The NAPA has lately been learning of the profligacy of cats: Brother Alf’s Quasi-Occasional Kitty Kat is producing a most uneven line of progeny. Too much night howling and too little selectivity seems to be breeding a bunch of imbecilic Kats. On rare occasions Alf adds a pedigreed Kat to the menagerie – a puss with a nice layout, one color of ink, uniform type throughout, and careful printing. If Alf would just kill the stray alley Kats – those printing hodge-podges that give one the impression he is trying to show everyone all the kinds of type and colors of ink he possesses – he would have a better paper.

Top-notch printers, such as Crane, Spink, and Segal, don’t print a hog-wild jumble of type; nor do they toss seven colors of ink to the seven winds to smear where it may.

One makes allowance for a faulty press, but not for faulty pressmanship nor lack of proofreading.

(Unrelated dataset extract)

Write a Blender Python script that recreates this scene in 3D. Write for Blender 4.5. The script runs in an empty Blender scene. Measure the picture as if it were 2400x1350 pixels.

Try training your Kats to the fact that this world is tired of strife, turmoil and conflict. Peace and quiet is what’s wanted. A Kat with a perpetual chip on its shoulder is childish and boring.

Printers are few and far between in AJ today; good printing, a novelty. With more uniformity, plus careful attention to preparation and layout, you could do much to help the hobby, Alf. Why not try to make each succeeding Kat better instead of just brainlessly different?